Eve’s goal of avenging her father’s death runs counter to the sort of detente between the Roma Ruska sect and the group led by the Chancellor (Gabriel Byrne). The Director (that is, Houston’s character, not Len Wiseman, the film’s director) tells her to cool it but she does not relent. She takes her revenge mission to a lovely European village where she encounters a knife wielding barista. And has a tense confrontation with The Chancellor.

Armas may be the most beautiful woman to be involved in the nasty business of violence and killing. She employs her skills well and appears to take as much, maybe even more, physical abuse than does Wick himself in his four films. And she knows how to handle a flame thrower!

Also appearing in FTWOJW:B are Wick regulars Ian McShane as Winston and, in his final film appearance, Lance Riddick as Charon. Norman Reedus of Walking Dead fame is introduced as Daniel Pine, a man who, like Eve’s father, hopes to keep his young daughter away from all the nastiness. Could he appear in any future Ballerina films? 

From The World of John Wick: Ballerina is rated R and runs just over two hours but it seems shorter because it moves so quickly. If you could use a good action movie, don’t miss it!

The Phoenician Scheme

Director Wes Anderson dazzles with his zany new movie The Phoenician Scheme. A gaggle of wacky characters zigzag through episodes that are not always laugh-out-loud funny but are consistently bizarre, surprising, compelling and reassuring.

Reassuring, that is, that Anderson can still make a fun film. After his recent lackluster efforts, concern that he may have lost his touch can be put aside for at least one hour and forty-five minutes as Anderson pulls out some of his trademark tricks—overhead shots, tracking shots, maps, oddly titled books etc.—and introduces a few new ones. 
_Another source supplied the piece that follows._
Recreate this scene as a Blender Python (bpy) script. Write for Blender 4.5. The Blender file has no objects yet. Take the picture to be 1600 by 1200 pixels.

As is his habit, the director employs a large cast of his favorites including Tom Hanks, Bryan Cranston, Jeffrey Wright, Scarlett Johansson, Benedict Cumberbatch, Willem Dafoe and, in a brief appearance in a dream sequence as God, Bill Murray.
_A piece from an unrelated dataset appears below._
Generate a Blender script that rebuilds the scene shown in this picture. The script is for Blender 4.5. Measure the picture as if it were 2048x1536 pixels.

This time Anderson puts most of his eggs into one cinematic basket by making Benicio Del Toro the main star who does much of the film’s heavy lifting. He plays Zsa-Zsa Korda, a businessman who has many enemies, some of whom, he claims, are trying to assassinate him. Del Toro’s voice sounds, to my ear, almost exactly like Clark Gable’s.

Korda keeps his business matters in shoeboxes. (Hey, the film is set in the middle of the last century when people DID keep important papers and stuff in shoeboxes. And cigar boxes. Etc.) 

Also receiving an abundance of screen time is Mia Threapleton. Who? She’s the daughter of Kate Winslet and filmmaker Jim Threapleton. She plays Korda’s daughter, Liesl, who is a nun but who also wears red lipstick and heavy eye shadow.  

Korda also has nine sons who mostly stay out of sight and occasionally launch arrows down at Korda from the balcony above his table. What? Silly stuff, that’s what.

Bjorn (Michael Cera) is Korda’s assistant, who is charged with keeping control of a red satchel containing all of Korda’s liquid funds, but who frequently misplaces it.

The plot involves Korda’s lining up an assortment of individuals to get them to buy into his scheme, um, plan to fund a large infrastructure project in Phoenicia. The script is by Anderson from a story he concocted with frequent collaborator Roman Coppola.

Any recommendation of The Phoenician Scheme must be prefaced with the words “if you like Wes Anderson movies.” He has made some good and clever ones such as The Royal Tenenbaums and The Grand Budapest Hotel. If you have enjoyed either or both of those, you may find The Phoenician Scheme to your liking. 

This is a film I would’ve enthusiastically embraced when I was in high school and college. Because I still maintain a certain level of immaturity, The Phoenician Scheme is goofy enough and silly enough to tap into that part of me that goes for the nonsensical. 

I also appreciate the fact that the film’s credits include the names of the housekeeping staff at the hotel where the cast and crew stayed during its production last year in Germany.

The Phoenician Scheme runs an hour and forty-five minutes. Rated PG-13.